*What you should do*: Starting at the top of the listing, extract every line up to and including the one with "tag(t, 'pale paper". Pictures stay out of the copy.

*Dataset content*:

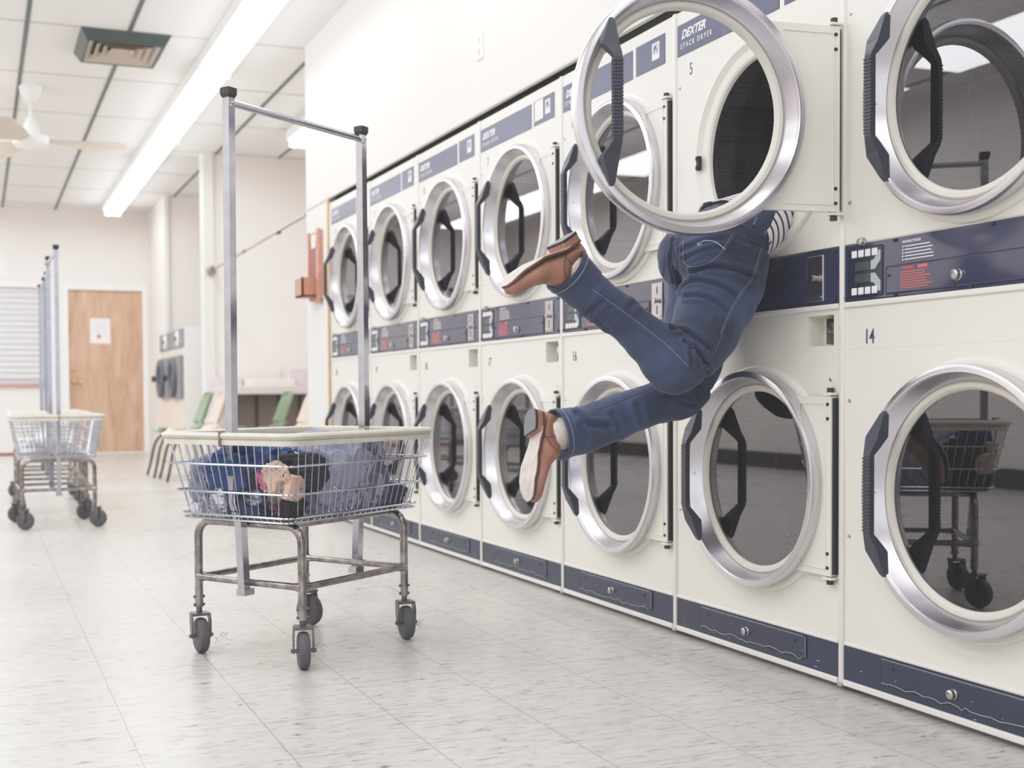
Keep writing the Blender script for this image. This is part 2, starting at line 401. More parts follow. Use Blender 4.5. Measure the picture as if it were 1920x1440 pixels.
# shutter window
sh = MB()
for i in range(16):
    z = .99 + i * .076
    sh.poly([(-1.22, YB + .06, z), (-1.22, YB + .035, z + .012), (-1.22, YB + .03, z + .04), (-1.22, YB + .05, z + .074), (-1.22, YB + .07, z + .074)], (2.05, 0, 0))
s_ = struct(sh, 'window_1', mat('shutter_slats', rgb(214, 213, 216), 0.45), 'closed white roller shutter window left of the birch door')
MB().box(-1.22, .83, YB + .02, YB + .06, .95, .992).build('shutter_bottom_bar', STEELT, s_)
MB().box(-1.25, .86, YB - .05, YB + .08, .90, .945, .004).build('window_sill', mat('sill_brown', rgb(188, 150, 140), .5), s_)
MB().box(.83, .87, YB - .01, YB + .07, .95, 2.25).box(-1.25, .87, YB - .01, YB + .07, 2.2, 2.25).build('window_frame', TRIMW, s_)
t = MB().box(0.05, .41, YB - .012, YB - .001, 2.31, 2.60, .002).build('wall_sign', PAPER)
tag(t, 'pale paper sign on the back wall above the roller shutter', 'sign')

# light fixtures
def fixture(x, y, label, L=2.36):
    f = empty('ceiling_light', (x, y, ZC))
    MB().box(-.13, .13, -L / 2, L / 2, -.085, 0, .006).build('housing', FIXT, f)
    for sx in (-.062, .062):
        MB().tube([(sx, -L / 2 + .02, -.125), (sx, L / 2 - .02, -.125)], .024, 12).build('tube', GLOWM, f, 40)
    for sy in (-1, 1): MB().box(-.1, .1, sy * (L / 2 - .01) - .008, sy * (L / 2 - .01) + .008, -.15, -.08).build('lamp_holder', FIXT, f)
    tag(f, label, 'ceiling light', 'bare fluorescent ceiling lights')
    return f
ys = [14.9, 12.5, 10.1, 7.7, 5.3]
labs = ['twin tube strip light at the far end of the visible row, nearest the back wall', 'twin tube strip light, second from the back wall in the ceiling row',
        'twin tube strip light in the ceiling row beside the ceiling fan', 'twin tube strip light in the ceiling row right of the green ceiling vent',
        'twin tube strip light of the ceiling row reflected in the dryer doors, nearest the camera']
for y, l in zip(ys, labs): fixture(1.665, y, l)
fixture(2.86, 9.95, 'twin tube strip light above the alcove behind the dryer wall')
def area(x, y, z, sx, sy, e, rot=(0, 0, 0), c=(1, .985, .96)):
    l = bpy.data.lights.new('lamp', 'AREA'); l.shape = 'RECTANGLE'; l.size = sx; l.size_y = sy; l.energy = e; l.color = c
    o = bpy.data.objects.new('tube_and_fill_lamp', l); o.location = (x, y, z); o.rotation_euler = rot; COL.objects.link(o); return o  # shared by the tube rows and the added fill lamps
LC = (.965, .985, 1.0)
for y in (14.5, 11, 7.5, 4.0, .5): area(1.62, y, ZC - .17, .3, 3.0, 15, c=LC)
for y, e_ in ((14, 52), (9.5, 46), (5, 38), (.5, 50)): area(-.3, y, ZC - .12, .7, 4.0, e_, c=LC)  # added ceiling fills, no fixture here, brightening the room and dryers
for y, e_ in ((14, 66), (9.5, 62), (5, 52), (.5, 52)): area(-2.3, y, ZC - .12, .7, 4.0, e_, c=LC)  # added fills farther left without fixtures, lighting dryer fronts more squarely
for y in (14.5, 11, 7.5, 4.0): area(1.62, y, ZC - .30, .3, 3.0, 5, (PI, 0, 0), LC)
for y in (13.5, 8.5, 3.5): area(-1.3, y, ZC - .55, 1.6, 4.5, 26, (PI, 0, 0), LC)  # added upward fills with no fixture, brightening ceiling and upper walls
area(2.86, 10.2, ZC - .17, .25, 2.4, 10, c=LC)

# ceiling vent
v = empty('ceiling_vent', (.985, 8.77, ZC)); tag(v, 'dark green square ceiling vent with beige louvres', 'ceiling vent')
def frustum(mb, a0, b0, z0, a1, b1, z1):
    mb.rings([[(-a0, -b0, z0), (a0, -b0, z0), (a0, b0, z0), (-a0, b0, z0)], [(-a1, -b1, z1), (a1, -b1, z1), (a1, b1, z1), (-a1, b1, z1)]], True, False)
m_ = MB(); frustum(m_, .30, .34, 0, .255, .29, -.075); frustum(m_, .255, .29, -.075, .235, .27, -.07); m_.build('frame', VENTG, v)
for i in range(4):
    a = .235 - i * .052; m_ = MB(); frustum(m_, a, a * 1.14, -.072 + i * .004, a - .045, (a - .045) * 1.14, -.03 + i * .004); m_.build('louvre', VENTB, v)
MB().box(-.05, .05, -.055, .055, -.04, -.034).build('centre_plate', VENTB, v)
MB().box(-.25, .25, -.29, .29, -.012, -.004).build('backing', SHADEBLK, v)

# ceiling fan
fn = empty('ceiling_fan', (.436, 10.2, ZC)); tag(fn, 'white three blade ceiling fan hanging near the vent', 'ceiling fan')
MB().lathe([(.09, 0), (.08, -.05), (.035, -.12), (.018, -.13)], (0, 0, 0), 'z', 32).build('canopy', FANW, fn, 40)
MB().tube([(0, 0, -.12), (0, 0, -.33)], .014, 12).build('downrod', FANW, fn, 40)
MB().lathe([(.0, -.25), (.03, -.25), (.06, -.33), (.07, -.385), (.135, -.395), (.14, -.455), (.12, -.475), (.05, -.49), (0, -.495)], (0, 0, 0), 'z', 40).build('motor', FANW, fn, 35)
for k, a0 in enumerate((-3, 122, 247)):
    a = math.radians(a0); bl = []
    for i in range(14):
        t = i / 13; r = .12 + t * .62; w = .035 + .05 * math.sin(min(1, t * 1.5) * PI / 2) * (1 - max(0, t - .85) * 4.5)
        pit = .10; dz = -.43 - .012 * math.sin(t * PI)
        ring = []
        for (cc, hh) in ((-1, -1), (1, 1)):
            ring += [(r, cc * w, dz + hh * pit * .5 * (w / .085) - .004), (r, cc * w, dz + hh * pit * .5 * (w / .085) + .004)]
        ring = [ring[0], ring[2], ring[3], ring[1]]
        bl.append([(p[0] * math.cos(a) - p[1] * math.sin(a), p[0] * math.sin(a) + p[1] * math.cos(a), p[2]) for p in ring])
    MB().rings(bl).build('blade', FANB, fn, 40)

# ------------------------------------------------------------------ dryers
N = 72
CY, CZL, CZU = .358, .5235, 1.463
XR = (0, -1, 0)     # reading direction on the machine fronts
def hole_panel(mb, y0, y1, z0, z1, cy, cz):
    """flat front sheet with a round opening and an embossed ring round it"""
    cor = [math.atan2(z - cz, y - cy) % (2 * PI) for y in (y0, y1) for z in (z0, z1)]
    angs = sorted([a for a in (2 * PI * k / N for k in range(N)) if min(abs(a - c) for c in cor) > .02] + cor)
    def rect(a):
        c, s = math.cos(a), math.sin(a); t = 9e9
        if c > 1e-9: t = min(t, (y1 - cy) / c)
        if c < -1e-9: t = min(t, (y0 - cy) / c)
        if s > 1e-9: t = min(t, (z1 - cz) / s)
        if s < -1e-9: t = min(t, (z0 - cz) / s)
        return (0, cy + c * t, cz + s * t)
    rings = [[rect(a) for a in angs]]
    for r, x in ((.322, 0), (.3195, -.007), (.314, -.011), (.300, -.012), (.294, -.006), (.285, .001), (.262, .003), (.256, .008), (.254, .018), (.300, .020)):
        rings.append([(x, cy + math.cos(a) * r, cz + math.sin(a) * r) for a in angs])
    mb.rings(rings, True, False)
def make_door(parent, cz, arm=.338, hinge=(0, .02), phi=0.0, glass=GLASS):
    def R_(prof): return [(r, x) for r, x in prof]
    o = MB().lathe(R_([(.258, .006), (.290, -.002), (.297, -.010), (.3035, -.014), (.3055, -.020), (.3055, -.046), (.3035, -.0515), (.300, -.053), (.2875, -.0535), (.2855, -.0515), (.2835, -.047), (.268, -.010), (.2655, -.006), (.258, .006)]), (0, arm, 0), 'x', N).build('door', STEEL, parent, 30)
    o.location = (hinge[0], hinge[1], cz); o.rotation_euler = (0, 0, phi)
    MB().lathe([(.2675, -.004), (.2665, -.009), (.263, -.012), (.254, -.012), (.2485, -.007), (.2465, .002)], (0, arm, 0), 'x', N).build('gasket', GASKET, o, 40)
    gm = MB(); gm.lathe([(.0, 0), (.25, 0)], (0, arm, 0), 'x', N); gm.build('glass', glass, o)
    # hinge plate
    pts = []; h = .233; a0 = math.asin(h / .289)
    for i in range(15):
        a = PI - a0 + 2 * a0 * i / 14
        pts.append((-.004, arm + .289 * math.cos(a), .289 * math.sin(a)))
    pts = [(-.004, 0, h)] + pts + [(-.004, 0, -h)]
    hp = MB().poly(pts, (-.016, 0, 0))
    for (za, zb, ya, yb) in ((.213, .217, .02, .16), (-.217, -.213, .02, .16)): hp.box(-.0225, -.019, ya, yb, za, zb, .001)
    hp.box(-.0225, -.019, .018, .022, -.215, .215, .001)
    hp.build('hinge_plate', CREAM, o)
    MB().box(-.016, .002, -.006, -.001, -.228, .228).build('hinge', BLACK, o)
    for s in (-1, 1): MB().box(-.026, .0, -.008, .028, s * .239 - .003, s * .239 + .003, .001).build('hinge_bracket', CREAM2, o)
    for s in (-1, 1): MB().lathe([(.0, -.006), (.009, -.006), (.009, .006), (0, .006)], (-.012, .012, s * .249), 'z', 14).build('hinge_pin', BLACK, o, 40)
    for z in (-.212, -.175, .175, .212): MB().lathe([(0, -.0235), (.004, -.0235), (.005, -.02)], (0, .012, z), 'x', 10).build('hinge_screw', BLACK, o)
    MB().lathe([(0, -.006), (.006, -.0045), (.008, 0)], (-.030, arm + .283, .0), 'x', 12).build('door_screw', SCREW, o, 40)
    # handle
    st = []
    half = ((.198, .222, .214, -.058, -.048), (.190, .226, .211, -.064, -.048), (.137, .250, .209, -.084, -.052), (.130, .249, .209, -.086, -.058), (.104, .235, .209, -.102, -.082), (.094, .232, .210, -.106, -.092))
    for z, yl, yr, xf, xb in [(-h_[0],) + h_[1:] for h_ in half] + list(reversed(half)):
        st.append([(xf, arm + yl, z), (xf, arm + yr, z), (xb, arm + yr, z), (xb, arm + yl, z)])
    hd = MB().rings(st)
    k = 22
    for i in range(k):
        z = -.090 + .180 * (i + .5) / k
        hd.box(-.1085, -.093, arm + .2085, arm + .2335, z - .0028, z + .0028, .0008)
    hd.build('handle', HANDLE, o)
    return o
def screw_at(nm, m, par, x, y, z, r=.006): return MB().lathe([(0, x - .004), (r * .7, x - .003), (r, x)], (0, y, z), 'x', 10).build(nm, m, par)
def lockbody(name, y, z, parent, r=.011, x=-.003):
    o = MB().lathe([(0, x - .012), (r * .55, x - .012), (r * .6, x - .0145), (r * .95, x - .0125), (r, x - .004), (r * 1.15, x - .002), (r * 1.15, x + .003)], (0, y, z), 'x', 24).build(name, SCREW, parent, 35)
    return o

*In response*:
Keep writing the Blender script for this image. This is part 2, starting at line 401. More parts follow. Use Blender 4.5. Measure the picture as if it were 1920x1440 pixels.
# shutter window
sh = MB()
for i in range(16):
    z = .99 + i * .076
    sh.poly([(-1.22, YB + .06, z), (-1.22, YB + .035, z + .012), (-1.22, YB + .03, z + .04), (-1.22, YB + .05, z + .074), (-1.22, YB + .07, z + .074)], (2.05, 0, 0))
s_ = struct(sh, 'window_1', mat('shutter_slats', rgb(214, 213, 216), 0.45), 'closed white roller shutter window left of the birch door')
MB().box(-1.22, .83, YB + .02, YB + .06, .95, .992).build('shutter_bottom_bar', STEELT, s_)
MB().box(-1.25, .86, YB - .05, YB + .08, .90, .945, .004).build('window_sill', mat('sill_brown', rgb(188, 150, 140), .5), s_)
MB().box(.83, .87, YB - .01, YB + .07, .95, 2.25).box(-1.25, .87, YB - .01, YB + .07, 2.2, 2.25).build('window_frame', TRIMW, s_)
t = MB().box(0.05, .41, YB - .012, YB - .001, 2.31, 2.60, .002).build('wall_sign', PAPER)
tag(t, 'pale paper sign on the back wall above the roller shutter', 'sign')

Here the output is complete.